The result was a visit from the landlord, his eyes welled with tears, in which he begged us to simply come to him with any concerns instead of involving the city. If that doesn’t convince you of the efficacy of CES’ advice, I don’t know what will!

My own personal addendum is this: don’t let your guard down, but try and remain calm. No one can blame you for feeling panicked at the thought of being thrown to the capitalist wolves in the increasingly unaffordable apartment market as the stock of rent controlled units continue to dwindle, but only one person benefits from that, and it isn’t you!

This article may be anecdotal, but with the next recession practically guaranteed and with the brunt of it predicted to land on the shoulders of millennials, I can say with certainty that this kind of housing insecurity will only get worse. The vast majority of millennials are renters with a home ownership rate at roughly 8% and the dream of exiting the predatory rental market is prioritized higher than having a family or traveling. Gentrification and sky-high rents have only gotten worse in urban areas since the last recession in 2008, so the kind of call and response between greedy landlords and victimized tenants I’m afraid will continue to remain relevant in the coming years.

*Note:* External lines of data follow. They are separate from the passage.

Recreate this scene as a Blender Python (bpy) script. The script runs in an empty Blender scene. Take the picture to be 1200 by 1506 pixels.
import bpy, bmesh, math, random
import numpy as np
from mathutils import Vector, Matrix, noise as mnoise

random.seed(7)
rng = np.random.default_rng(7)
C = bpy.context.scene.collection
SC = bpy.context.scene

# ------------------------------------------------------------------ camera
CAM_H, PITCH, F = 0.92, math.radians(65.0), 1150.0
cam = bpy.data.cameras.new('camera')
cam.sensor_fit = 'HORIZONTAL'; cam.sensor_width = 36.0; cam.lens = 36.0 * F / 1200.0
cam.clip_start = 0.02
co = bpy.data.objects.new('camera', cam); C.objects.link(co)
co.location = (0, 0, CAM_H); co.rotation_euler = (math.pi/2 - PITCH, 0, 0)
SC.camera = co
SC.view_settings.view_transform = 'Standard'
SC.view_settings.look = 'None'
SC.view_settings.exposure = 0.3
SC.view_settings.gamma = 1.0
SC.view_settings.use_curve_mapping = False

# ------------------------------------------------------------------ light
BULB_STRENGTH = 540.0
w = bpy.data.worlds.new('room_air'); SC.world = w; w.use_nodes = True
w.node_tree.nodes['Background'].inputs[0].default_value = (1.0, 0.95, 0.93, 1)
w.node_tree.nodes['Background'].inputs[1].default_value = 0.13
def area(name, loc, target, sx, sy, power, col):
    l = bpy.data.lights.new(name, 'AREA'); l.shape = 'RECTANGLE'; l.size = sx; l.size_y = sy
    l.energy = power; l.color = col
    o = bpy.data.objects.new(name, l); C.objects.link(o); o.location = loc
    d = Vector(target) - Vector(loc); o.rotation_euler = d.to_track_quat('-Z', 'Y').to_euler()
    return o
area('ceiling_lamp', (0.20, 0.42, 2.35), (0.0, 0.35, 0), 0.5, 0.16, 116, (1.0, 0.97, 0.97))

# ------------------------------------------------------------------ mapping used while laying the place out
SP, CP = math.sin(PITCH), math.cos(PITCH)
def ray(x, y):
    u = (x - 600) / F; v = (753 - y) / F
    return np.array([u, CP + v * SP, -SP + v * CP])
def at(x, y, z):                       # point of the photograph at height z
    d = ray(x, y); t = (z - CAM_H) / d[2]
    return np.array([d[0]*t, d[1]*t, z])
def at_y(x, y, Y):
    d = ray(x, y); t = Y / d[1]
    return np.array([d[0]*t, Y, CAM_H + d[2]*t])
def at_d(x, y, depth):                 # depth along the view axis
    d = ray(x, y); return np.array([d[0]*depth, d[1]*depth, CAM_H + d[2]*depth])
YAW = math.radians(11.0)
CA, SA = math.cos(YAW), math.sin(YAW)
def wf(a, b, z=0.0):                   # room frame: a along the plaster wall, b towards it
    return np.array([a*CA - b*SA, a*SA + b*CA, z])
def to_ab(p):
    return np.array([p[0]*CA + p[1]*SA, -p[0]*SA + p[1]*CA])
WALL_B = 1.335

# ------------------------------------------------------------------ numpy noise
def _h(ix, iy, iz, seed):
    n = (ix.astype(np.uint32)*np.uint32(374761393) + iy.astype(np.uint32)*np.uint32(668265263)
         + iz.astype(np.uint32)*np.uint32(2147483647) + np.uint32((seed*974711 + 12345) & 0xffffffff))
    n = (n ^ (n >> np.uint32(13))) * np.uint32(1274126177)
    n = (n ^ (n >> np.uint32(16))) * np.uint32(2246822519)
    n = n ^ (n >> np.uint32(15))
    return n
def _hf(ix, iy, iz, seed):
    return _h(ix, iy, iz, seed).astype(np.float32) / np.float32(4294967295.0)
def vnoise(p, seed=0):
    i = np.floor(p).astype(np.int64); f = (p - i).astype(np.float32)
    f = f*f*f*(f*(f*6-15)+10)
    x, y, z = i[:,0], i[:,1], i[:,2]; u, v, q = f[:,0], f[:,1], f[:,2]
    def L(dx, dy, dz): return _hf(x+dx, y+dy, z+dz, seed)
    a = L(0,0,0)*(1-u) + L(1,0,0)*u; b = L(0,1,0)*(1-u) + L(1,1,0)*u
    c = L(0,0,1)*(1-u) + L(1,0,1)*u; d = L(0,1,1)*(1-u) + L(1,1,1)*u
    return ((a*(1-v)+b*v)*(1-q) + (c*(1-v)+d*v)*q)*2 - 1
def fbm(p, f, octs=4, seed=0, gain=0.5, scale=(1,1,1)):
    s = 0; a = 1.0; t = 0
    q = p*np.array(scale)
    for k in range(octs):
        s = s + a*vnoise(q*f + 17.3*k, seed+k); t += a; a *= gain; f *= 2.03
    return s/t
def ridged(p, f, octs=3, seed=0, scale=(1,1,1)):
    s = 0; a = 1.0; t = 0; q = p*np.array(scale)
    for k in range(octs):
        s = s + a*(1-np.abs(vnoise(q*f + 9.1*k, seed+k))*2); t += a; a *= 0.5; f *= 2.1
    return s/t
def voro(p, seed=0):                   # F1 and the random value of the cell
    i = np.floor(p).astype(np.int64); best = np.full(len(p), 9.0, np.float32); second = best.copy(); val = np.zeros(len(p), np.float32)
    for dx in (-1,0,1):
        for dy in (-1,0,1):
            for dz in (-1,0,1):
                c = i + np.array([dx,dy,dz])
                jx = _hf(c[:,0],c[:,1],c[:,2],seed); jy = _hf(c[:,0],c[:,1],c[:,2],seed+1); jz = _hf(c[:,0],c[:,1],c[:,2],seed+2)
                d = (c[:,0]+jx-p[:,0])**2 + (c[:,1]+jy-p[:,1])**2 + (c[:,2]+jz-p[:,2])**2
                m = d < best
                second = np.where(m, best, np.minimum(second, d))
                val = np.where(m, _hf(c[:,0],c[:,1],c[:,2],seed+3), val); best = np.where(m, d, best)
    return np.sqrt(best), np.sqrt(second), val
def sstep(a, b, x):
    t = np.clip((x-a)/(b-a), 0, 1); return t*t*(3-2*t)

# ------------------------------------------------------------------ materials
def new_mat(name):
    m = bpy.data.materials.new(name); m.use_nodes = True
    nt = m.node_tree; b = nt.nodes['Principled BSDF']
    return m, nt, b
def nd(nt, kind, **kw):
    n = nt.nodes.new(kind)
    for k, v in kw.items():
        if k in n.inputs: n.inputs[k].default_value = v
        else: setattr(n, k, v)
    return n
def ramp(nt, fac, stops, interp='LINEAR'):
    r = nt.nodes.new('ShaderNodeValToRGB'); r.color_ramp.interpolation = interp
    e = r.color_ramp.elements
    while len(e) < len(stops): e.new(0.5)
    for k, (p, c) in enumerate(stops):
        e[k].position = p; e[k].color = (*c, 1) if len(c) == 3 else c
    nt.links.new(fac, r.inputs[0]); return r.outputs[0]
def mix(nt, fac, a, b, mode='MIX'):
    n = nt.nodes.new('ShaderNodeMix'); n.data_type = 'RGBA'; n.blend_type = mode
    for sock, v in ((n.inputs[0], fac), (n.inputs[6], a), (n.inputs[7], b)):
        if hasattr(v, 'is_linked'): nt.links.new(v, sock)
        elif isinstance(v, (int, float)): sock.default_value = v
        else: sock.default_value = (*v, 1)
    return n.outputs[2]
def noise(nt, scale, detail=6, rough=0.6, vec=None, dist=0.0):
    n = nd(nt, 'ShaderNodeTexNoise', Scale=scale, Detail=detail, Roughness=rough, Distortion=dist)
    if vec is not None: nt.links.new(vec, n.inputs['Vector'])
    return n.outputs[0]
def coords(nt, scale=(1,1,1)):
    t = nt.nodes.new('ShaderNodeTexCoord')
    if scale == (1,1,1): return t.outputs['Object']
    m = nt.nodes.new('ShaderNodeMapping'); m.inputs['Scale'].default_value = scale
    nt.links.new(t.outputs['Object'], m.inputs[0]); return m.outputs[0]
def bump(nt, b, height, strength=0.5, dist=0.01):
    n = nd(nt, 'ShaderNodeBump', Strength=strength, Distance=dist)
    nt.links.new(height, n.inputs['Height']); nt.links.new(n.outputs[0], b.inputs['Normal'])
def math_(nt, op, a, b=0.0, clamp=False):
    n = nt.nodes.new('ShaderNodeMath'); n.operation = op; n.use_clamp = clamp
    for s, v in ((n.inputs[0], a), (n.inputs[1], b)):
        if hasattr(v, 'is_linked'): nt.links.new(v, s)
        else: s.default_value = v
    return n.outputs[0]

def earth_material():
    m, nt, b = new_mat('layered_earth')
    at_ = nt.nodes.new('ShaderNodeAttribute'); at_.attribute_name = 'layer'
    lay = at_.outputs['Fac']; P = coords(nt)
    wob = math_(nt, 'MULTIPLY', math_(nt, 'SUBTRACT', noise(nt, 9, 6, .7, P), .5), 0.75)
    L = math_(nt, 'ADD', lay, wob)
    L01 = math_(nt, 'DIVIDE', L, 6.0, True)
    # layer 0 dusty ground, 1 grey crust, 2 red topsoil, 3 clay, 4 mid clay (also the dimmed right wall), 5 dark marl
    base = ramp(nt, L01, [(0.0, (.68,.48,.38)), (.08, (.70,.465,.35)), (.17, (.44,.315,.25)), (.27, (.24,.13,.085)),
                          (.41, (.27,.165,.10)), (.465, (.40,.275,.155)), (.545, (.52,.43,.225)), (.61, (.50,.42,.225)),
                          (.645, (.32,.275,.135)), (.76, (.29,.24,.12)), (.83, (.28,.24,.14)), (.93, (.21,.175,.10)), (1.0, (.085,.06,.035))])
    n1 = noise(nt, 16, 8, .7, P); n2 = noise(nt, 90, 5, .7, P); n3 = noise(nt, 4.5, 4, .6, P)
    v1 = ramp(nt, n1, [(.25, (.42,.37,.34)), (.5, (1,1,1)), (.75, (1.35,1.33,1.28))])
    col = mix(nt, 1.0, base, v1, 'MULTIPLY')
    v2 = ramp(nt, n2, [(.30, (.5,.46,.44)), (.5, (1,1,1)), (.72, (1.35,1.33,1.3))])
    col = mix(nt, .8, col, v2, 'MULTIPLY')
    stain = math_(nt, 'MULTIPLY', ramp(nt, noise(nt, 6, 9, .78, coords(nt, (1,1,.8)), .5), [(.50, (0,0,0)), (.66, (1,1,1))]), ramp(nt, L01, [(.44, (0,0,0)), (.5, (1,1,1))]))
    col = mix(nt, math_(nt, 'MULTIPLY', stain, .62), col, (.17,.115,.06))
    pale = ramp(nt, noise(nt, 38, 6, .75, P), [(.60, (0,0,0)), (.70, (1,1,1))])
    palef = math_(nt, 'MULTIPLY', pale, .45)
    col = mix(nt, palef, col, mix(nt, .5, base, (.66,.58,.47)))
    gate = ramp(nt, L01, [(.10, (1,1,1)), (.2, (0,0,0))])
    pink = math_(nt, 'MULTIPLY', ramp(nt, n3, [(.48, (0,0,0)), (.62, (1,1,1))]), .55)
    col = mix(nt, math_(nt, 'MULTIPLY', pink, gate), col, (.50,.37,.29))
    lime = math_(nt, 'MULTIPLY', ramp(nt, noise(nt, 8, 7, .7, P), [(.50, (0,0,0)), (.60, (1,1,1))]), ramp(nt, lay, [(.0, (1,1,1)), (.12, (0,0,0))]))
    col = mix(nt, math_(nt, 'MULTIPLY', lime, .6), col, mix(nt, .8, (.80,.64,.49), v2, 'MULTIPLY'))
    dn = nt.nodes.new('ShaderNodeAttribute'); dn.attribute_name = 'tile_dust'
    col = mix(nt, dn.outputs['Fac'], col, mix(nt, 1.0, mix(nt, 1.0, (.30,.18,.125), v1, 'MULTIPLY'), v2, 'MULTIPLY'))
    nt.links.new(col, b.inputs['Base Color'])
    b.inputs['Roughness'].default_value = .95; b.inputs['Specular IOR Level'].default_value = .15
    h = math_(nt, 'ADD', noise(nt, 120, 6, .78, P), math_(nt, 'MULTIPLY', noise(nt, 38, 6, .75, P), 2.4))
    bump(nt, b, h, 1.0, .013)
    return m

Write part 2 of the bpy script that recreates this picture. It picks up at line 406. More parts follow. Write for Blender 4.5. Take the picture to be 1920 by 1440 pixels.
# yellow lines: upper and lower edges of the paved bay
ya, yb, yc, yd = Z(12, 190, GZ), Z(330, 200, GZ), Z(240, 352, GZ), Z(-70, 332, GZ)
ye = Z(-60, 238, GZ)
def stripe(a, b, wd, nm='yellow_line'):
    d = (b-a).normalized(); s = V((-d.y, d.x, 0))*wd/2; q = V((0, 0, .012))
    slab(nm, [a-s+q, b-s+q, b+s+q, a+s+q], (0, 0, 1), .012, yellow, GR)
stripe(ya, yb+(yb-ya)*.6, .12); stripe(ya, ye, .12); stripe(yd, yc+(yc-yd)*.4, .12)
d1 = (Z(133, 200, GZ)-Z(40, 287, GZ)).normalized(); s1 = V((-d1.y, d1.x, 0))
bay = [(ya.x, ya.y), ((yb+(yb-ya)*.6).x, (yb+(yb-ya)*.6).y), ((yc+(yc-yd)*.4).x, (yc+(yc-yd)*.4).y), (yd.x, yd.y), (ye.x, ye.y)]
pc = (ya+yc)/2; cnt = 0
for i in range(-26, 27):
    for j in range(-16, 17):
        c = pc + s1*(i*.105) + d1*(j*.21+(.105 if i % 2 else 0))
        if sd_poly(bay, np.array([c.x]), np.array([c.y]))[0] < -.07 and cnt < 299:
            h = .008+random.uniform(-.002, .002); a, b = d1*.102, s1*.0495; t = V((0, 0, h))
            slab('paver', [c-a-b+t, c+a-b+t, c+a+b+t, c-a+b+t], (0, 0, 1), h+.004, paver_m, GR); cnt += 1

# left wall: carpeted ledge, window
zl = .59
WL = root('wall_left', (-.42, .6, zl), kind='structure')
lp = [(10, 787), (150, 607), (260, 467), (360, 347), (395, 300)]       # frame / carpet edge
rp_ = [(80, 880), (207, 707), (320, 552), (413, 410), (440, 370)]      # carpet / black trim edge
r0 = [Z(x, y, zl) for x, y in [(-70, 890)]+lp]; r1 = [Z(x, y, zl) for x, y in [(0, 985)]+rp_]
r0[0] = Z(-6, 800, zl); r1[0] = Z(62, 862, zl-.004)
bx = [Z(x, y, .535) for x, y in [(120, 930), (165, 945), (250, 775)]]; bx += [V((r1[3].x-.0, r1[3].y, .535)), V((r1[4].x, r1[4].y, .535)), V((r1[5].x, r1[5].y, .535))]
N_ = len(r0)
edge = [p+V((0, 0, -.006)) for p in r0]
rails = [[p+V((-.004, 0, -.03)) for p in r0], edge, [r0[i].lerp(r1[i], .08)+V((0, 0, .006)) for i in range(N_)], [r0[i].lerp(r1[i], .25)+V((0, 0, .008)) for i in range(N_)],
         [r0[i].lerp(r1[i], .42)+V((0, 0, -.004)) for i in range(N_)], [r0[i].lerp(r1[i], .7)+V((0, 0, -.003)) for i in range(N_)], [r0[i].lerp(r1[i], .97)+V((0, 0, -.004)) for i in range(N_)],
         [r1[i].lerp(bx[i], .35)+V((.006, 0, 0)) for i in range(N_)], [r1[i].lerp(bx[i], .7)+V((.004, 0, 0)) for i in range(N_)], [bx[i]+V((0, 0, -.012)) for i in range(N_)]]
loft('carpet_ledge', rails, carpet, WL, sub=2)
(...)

In the end, my partner and I may still be moving to a new place and losing our home of the last decade. However, if we leave, we leave knowing we did everything we could to protect the apartment and our livelihoods, determined not to allow ourselves to spiral like this again.

The ultimate goal of the landlord is to make you feel as though your apartment is not your home, that you are on borrowed time living in that unit; don’t give them the victory of living rent-free in your head.